Noah Joad is the oldest of the Joad children, and he has always been just a little different. Noah's father helped deliver the boy before the midwife arrived, and he feels guilty that Noah's condition (whatever it might be) is his fault. 

When the family finally crosses the Colorado River into California, they stop and spend the day, as they will travel through the desert at night. This is where Noah tells Tom that he will be staying here rather than going on to California, explaining, "'You know how the folks are nice to me. But they don't really care for me.'" It does not appear that Noah is staying because he is bitter or angry but because he senses that he will be better off staying here.

Of course Tom tries to convince his brother to change his mind, but Noah is determined. Noah says,

"It ain't no use. I was in that there water. An' I ain't a-gonna leave her. I'm a-gonna go now, Tom--down the river. I'll catch fish an' stuff, but I can't leave her. I can't." 

This is a significant moment, as Noah is the first one in the Joad family to leave voluntarily.
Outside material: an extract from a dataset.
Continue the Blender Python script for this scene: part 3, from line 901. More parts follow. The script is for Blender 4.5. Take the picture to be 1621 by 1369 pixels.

He might intuitively know that he is not at all suited to the rigors and hardships ahead of them in California or perhaps he is just tired of the struggle; but he certainly knows this is a place where he feels comfortable and at home, confident that he will never starve living next to a river.

Ma Joad cares only about feeding her family and ensuring that they stay together. Her father dies early in the trip and of course is not traveling with the family any more; however, Noah's leaving represents the real beginning of her family's slow deterioration because he goes willingly. He is the first, but others will also go. Noah's leaving is literal, but is also a symbolic first step to the erosion of the Joad family.